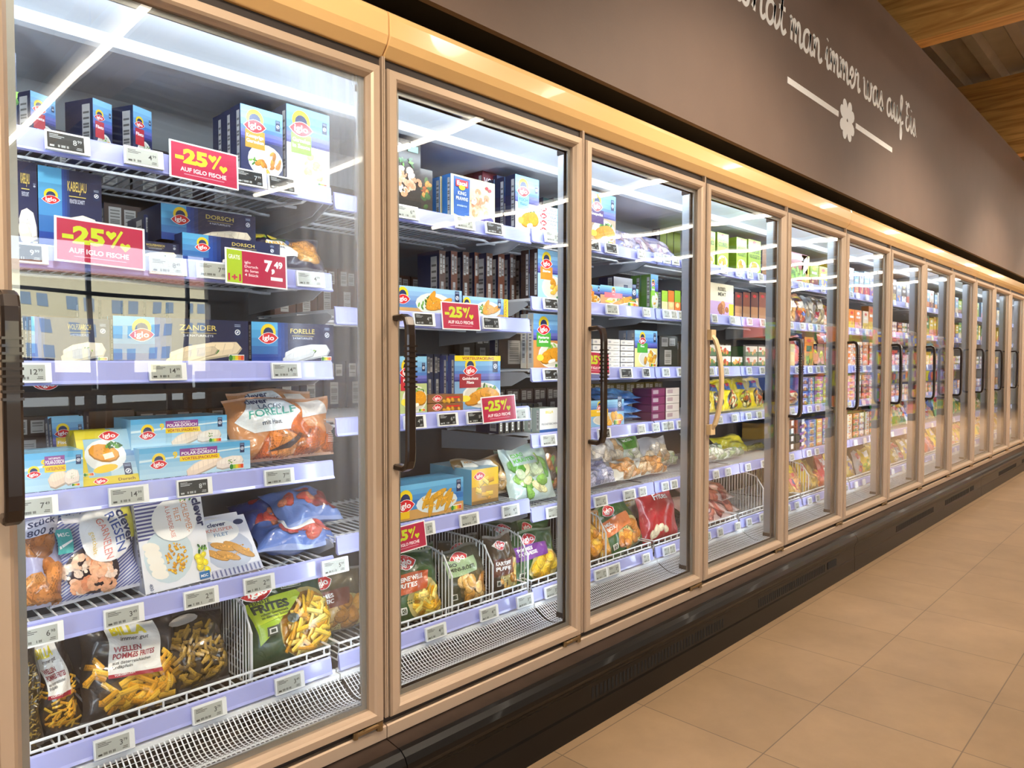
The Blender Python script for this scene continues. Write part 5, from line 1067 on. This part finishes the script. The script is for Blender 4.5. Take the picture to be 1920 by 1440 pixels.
# ---------------------------------------------------------------- price tags, promotion cards
def tag_mesh(w=.080, h=.040):
    mb = MB(); mb.box(-w / 2, 0, -h / 2, w / 2, .008, h / 2); return mb.mesh('price_tag', tagw_m)
def screen_mesh(price, dark, w=.080, h=.040):
    bg, ink = ('1C1E1F', 'B8BCBC') if dark else ('AEB2AC', '2A2C2C')
    a = Art(w * .82, h * .80, bg, hash(price) % 97 if False else len(price) * 7 + ord(price[0])); W_, H_ = a.w, a.h
    a.rect(0, 0, W_, H_, bg); a.text(price[:-3], W_ * .80, H_ * .38, H_ * .34, ink, bold=.01, al='r'); a.text(price[-2:], W_ * .82, H_ * .56, H_ * .18, ink, bold=.01)
    for i in range(3): a.rect(W_ * .06, H_ * (.86 - .10 * i), W_ * (.30 + .08 * ((i * 5) % 3)), H_ * (.90 - .10 * i), shade(ink, 1.3) if not dark else ink)
    for i in range(12):
        if a.r.random() < .65: a.rect(W_ * (.22 + .03 * i), H_ * .08, W_ * (.24 + .03 * i), H_ * .24, ink)
    a.rect(W_ * .06, H_ * .08, W_ * .18, H_ * .20, ink); a.rect(W_ * .78, H_ * .10, W_ * .94, H_ * .14, ink); a.rect(W_ * .80, H_ * .20, W_ * .94, H_ * .24, ink)
    mb = MB(); put_art(mb, a, lambda u, v, o: (u - W_ / 2 - w * .05, -.0004 - o, v - H_ / 2), 1e-5); return mb.mesh('screen', card_m)
TM = tag_mesh(); SM = {}
def PT_(bay, sh, X, price, dark=False, small=False):
    z = (SH[bay][sh] - .020) if sh != 9 else ZBIN + .004
    t = link('price_tag', TM); t.location = (X, YF - .032 if sh != 9 else YF - .040, z); t.rotation_euler = (R(-8), 0, 0)
    if small: t.scale = (.62, 1, .95)
    k_ = (price, dark)
    if bay <= 6:
        if k_ not in SM: SM[k_] = screen_mesh(price, dark)
        link('screen', SM[k_], t)
    REG.append((t, ('white framed dark screen' if dark else 'grey screen') + ' price tag', 'price tag', 'electronic price tags on the shelf rails', bay, sh))
for sh, lst in {0: [(135, '8.99', 1), (276, '4.99', 0), (474, '7.99', 1), (534, '7.99', 1)], 1: [(50, '9.99', 1), (318, '8.49', 0), (404, '7.49', 0), (584, '4.79', 0)], 2: [(52, '12.99', 0), (315, '14.99', 0), (537, '14.99', 0)],
                3: [(60, '7.49', 0), (238, '14.99', 0), (362, '8.99', 1), (522, '7.99', 0)], 4: [(66, '6.98', 0), (225, '3.49', 0), (372, '2.99', 0), (482, '2.99', 0), (626, '5.99', 0)], 9: [(200, '3.79', 0), (382, '3.79', 0), (535, '3.49', 0)]}.items():
    for x, p, d in lst: PT_(1, sh, PX(x, .21), p, bool(d))
for sh, lst in {0: [(765, '6.49', 0), (873, '5.99', 0), (928, '7.99', 1)], 1: [(796, '4.99', 1), (922, '5.49', 1)], 2: [(778, '4.99', 1), (840, '6.49', 1), (893, '8.99', 1), (974, '2.99', 0)], 3: [(795, '5.99', 0), (880, '3.99', 0), (958, '4.49', 0)], 9: [(813, '4.29', 0), (914, '4.99', 0), (982, '3.99', 0)]}.items():
    for x, p, d in lst: PT_(2, sh, PX(x, .21), p, bool(d))
for sh, lst in {0: [(1036, '5.49', 0), (1112, '7.99', 1), (1146, '5.99', 1), (1202, '3.49', 0), (1233, '2.99', 0), (1266, '3.49', 0)], 1: [(1034, '4.99', 1), (1148, '6.99', 0), (1212, '2.49', 0), (1263, '2.99', 0)], 2: [(1034, '4.99', 1), (1175, '3.99', 1), (1212, '4.49', 1)], 3: [(1030, '3.99', 0), (1134, '4.99', 1), (1204, '3.99', 0), (1231, '4.29', 0), (1258, '3.99', 0)],
                4: [(1040, '2.99', 0), (1128, '2.29', 0), (1182, '1.99', 0), (1207, '2.49', 0), (1266, '2.79', 0)], 9: [(1034, '3.99', 0), (1126, '2.99', 0), (1150, '3.49', 0), (1211, '3.99', 0), (1260, '2.99', 0)]}.items():
    for x, p, d in lst: PT_(3, sh, PX(x, .21), p, bool(d), x > 1190)
rp = random.Random(9)
for k in range(4, NB):
    for sh in (0, 1, 2, 3, 4, 9):
        X = XB(k - 1) + .06
        while X < XB(k) - .06:
            PT_(k, sh, X, '%d.%d9' % (rp.randint(1, 8), rp.choice([2, 4, 7, 9])), False, True); X += rp.choice([.12, .15, .18] if k < 8 else [.25, .3])
def card_mesh(kind):
    w, h = .158, .086; a = Art(w, h, 'F4F4F4', 41); a.rect(w * .025, h * .04, w * .975, h * .96, 'B32248')
    def heart(x, y, s, c): a.poly([(x, y - s), (x + s * .9, y), (x + s * .85, y + s * .5), (x + s * .45, y + s * .7), (x, y + s * .35), (x - s * .45, y + s * .7), (x - s * .85, y + s * .5), (x - s * .9, y)], c)
    if kind == 'off':
        a.text('-25', w * .08, h * .46, h * .36, 'C4D22A', bold=.05, fit=w * .46); a.rect(w * .66, h * .42, w * .69, h * .88, 'C4D22A', -28); heart(w * .61, h * .74, h * .12, 'C4D22A'); heart(w * .77, h * .50, h * .12, 'C4D22A')
        a.text('AUF IGLO FISCHE', w * .48, h * .22, h * .11, 'FFFFFF', bold=.015, fit=w * .66, al='c'); a.rect(w * .2, h * .14, w * .78, h * .155, 'E8B0C0')
    else:
        a.rect(w * .025, h * .04, w * .26, h * .96, 'A8C42A'); a.text('1+1', w * .04, h * .1, h * .18, 'C02A50', bold=.05, fit=w * .2); a.text('GRATIS', w * .05, h * .7, h * .12, 'F0F0F0', fit=w * .18)
        a.text('7,', w * .62, h * .48, h * .30, 'FFFFFF', bold=.05); a.text('49', w * .78, h * .60, h * .18, 'FFFFFF', bold=.04)
        for i, t in enumerate(['iglo', 'Dorsch', 'div. Sorten', '4 Stück']): a.text(t, w * .30, h * (.62 - .12 * i), h * .075, 'F8E8EC', fit=w * .22)
        a.rect(w * .72, h * .22, w * .92, h * .32, 'F4F4F4')
    mb = MB(); mb.box(0, 0, 0, w, .0016, h, c=hexl('F4F4F4')); put_art(mb, a, lambda u, v, o: (u, -o, v), 1e-5); return mb.mesh('promotion_card', card_m)
CO, CPc = card_mesh('off'), card_mesh('price')
for bay, xl, yl, kind, sc, rl, ds in ((1, 318, 330, 'off', 1, 2, 'pink discount card clipped to the top shelf rail of the nearest freezer'), (1, 102, 488, 'off', 1.08, 2, 'pink discount card clipped to the second shelf rail near the handle'), (1, 423, 530, 'price', 1, 2, 'pink and green card showing 7,49 on the second shelf rail'),
        (2, 830, 617, 'off', 1, 0, 'pink discount card on the second shelf rail of the second door'), (2, 906, 795, 'off', 1, -2, 'pink discount card on the third shelf rail of the second door'), (2, 728, 1045, 'off', .9, -3, 'pink discount card hanging below the fourth shelf of the second door'), (3, 1096, 700, 'off', 1, 3, 'pink discount card on the third shelf rail behind the black handle of the third door')):
    X, Z = P(xl, yl, YF - .045); c = link('promotion_card', CO if kind == 'off' else CPc); c.location = (X, YF - .045, Z); c.scale = (sc, 1, sc); c.rotation_euler = (R(-6), R(rl), 0)
    tag(c, ds, 'sign')
# sticker of a doughnut on a far door pane, folded paper slip
# ---------------------------------------------------------------- everything else the doors mirror: shelving across the aisle
def gondola(x0, x1, y, seed):
    g = empty('shelving_unit', (x0, y, 0)); L = x1 - x0; r = random.Random(seed)
    m = MB(); m.box(0, -.45, 0, L, -.40, 1.85); m.build('back_panel', shelfm, g); m = MB(); m.box(0, -.42, 0, L, 0, .14); m.build('plinth', shelfm, g)
    for z in (.45, .80, 1.15, 1.50): m = MB(); m.box(0, -.40, z - .03, L, .0, z); m.build('shelf', shelfm, g)
    return g, r
gi = 0
for x0 in (9.0, 11.6, 14.2, 16.8):
    g, r = gondola(x0, x0 + 2.5, -2.7, int(x0)); gi += 1
    tag(g, 'grey shelving unit across the aisle, mirrored in the far doors, %s of four' % ['first', 'second', 'third', 'last'][gi - 1], 'shelf', 'shelving across the aisle')
    mb = MB()
    for z in (.14, .45, .80, 1.15, 1.50):
        x = .05
        while x < 2.3:
            w_ = r.choice([.09, .14, .2]); c = r.choice(list(CN)); c2 = r.choice(list(CN)); h_ = r.choice([.18, .22, .26])
            mb.box(x, -.30, z + .001, x + w_, -.03, z + h_, c=hexl(c)); mb.box(x + w_ * .1, -.03, z + h_ * .3, x + w_ * .9, -.028, z + h_ * .8, c=hexl(c2)); x += w_ + .01
    o = mb.build('groceries', card_m, None, (x0, -2.7, 0)); o['kind'] = 'stuff'; tag(o, 'bright groceries filling the grey shelving unit across the aisle, %s of four' % ['first', 'second', 'third', 'last'][gi - 1], 'groceries', 'groceries across the aisle')
# wooden crates with produce boxes on the window side, mirrored in the nearest door
for i in range(6):
    x = .2 + 1.25 * i; t = empty('display_table', (x, -8.2, 0)); tag(t, 'wooden display table by the shop windows, mirrored in the nearest door, %s of six' % ORD[i + 1], 'table', 'wooden display tables')
    m = MB(); m.box(0, -.8, .82, 1.15, 0, .88); m.build('tabletop', wood_m, t)
    for a_, b_ in ((.04, -.06), (1.05, -.06), (.04, -.76), (1.05, -.76)): m = MB(); m.box(a_, b_ - .03, 0, a_ + .06, b_ + .03, .82); m.build('leg', wood_m, t)
    for j in range(3):
        o = (lambda mb: (mb.box(0, -.35, 0, .34, 0, .22 + .08 * ((i + j) % 3)), mb)[1])(MB()).build('carton', carton_m); o.location = (x + .04 + .37 * j, -8.25, .881)
        REG.append((o, 'plain brown carton', 'box', None, 200 + i, 0))
# ---------------------------------------------------------------- labels: say which one
from collections import defaultdict
fam = defaultdict(list)
for r_ in REG: fam[(r_[1], r_[4], r_[5])].append(r_)
PLW = lambda bay, sh: ('on shelving unit %s across the aisle, %s level' % (ORD[bay - 100], ORD[{0: 1, 1: 2, 2: 3, 3: 4, 4: 5}.get(sh, 1)]) if 100 <= bay < 200 else 'on display table %s by the windows' % ORD[bay - 199] if bay >= 200 else '%s, %s door' % (shn(bay, sh), ORD[bay]))
for (desc, bay, sh), items in fam.items():
    base = desc + ', ' + PLW(bay, sh)
    cols_ = defaultdict(list)
    for it in items: cols_[round(it[0].location.x / .03)].append(it)
    keys = sorted(cols_); nc = len(keys)
    for ci, kx in enumerate(keys):
        col_ = cols_[kx]; zs = len({round(i[0].location.z, 3) for i in col_}) > 1
        col_.sort(key=lambda i: (i[0].location.z if zs else i[0].location.y))
        for di, it in enumerate(col_):
            s_ = base
            if nc > 1: s_ += ', %s from handle' % ORD[ci + 1] if ci else ', nearest handle'
            if len(col_) > 1: s_ += ', %s' % (('bottom' if di == 0 else '%s up' % ORD[di + 1]) if zs else ('front' if di == 0 else '%s back' % ORD[di + 1]))
            s_ = s_ if len(s_.split()) < 17 else s_.replace(' the ', ' ').replace(' a ', ' ').replace(' with ', ', ').replace(' and ', ', ')
            if len(s_.split()) > 16: print('LONG', len(s_.split()), s_)
            o = it[0]; o['label'] = s_; o['category'] = it[2]
            if it[3]: o['group'] = it[3]
            elif len(items) > 1: o['group'] = desc + 's'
--------
**What you have to do**
Where a line in the material contains "from", copy that line.

**Correct result**
The Blender Python script for this scene continues. Write part 5, from line 1067 on. This part finishes the script. The script is for Blender 4.5. Take the picture to be 1920 by 1440 pixels.
from collections import defaultdict
            if nc > 1: s_ += ', %s from handle' % ORD[ci + 1] if ci else ', nearest handle'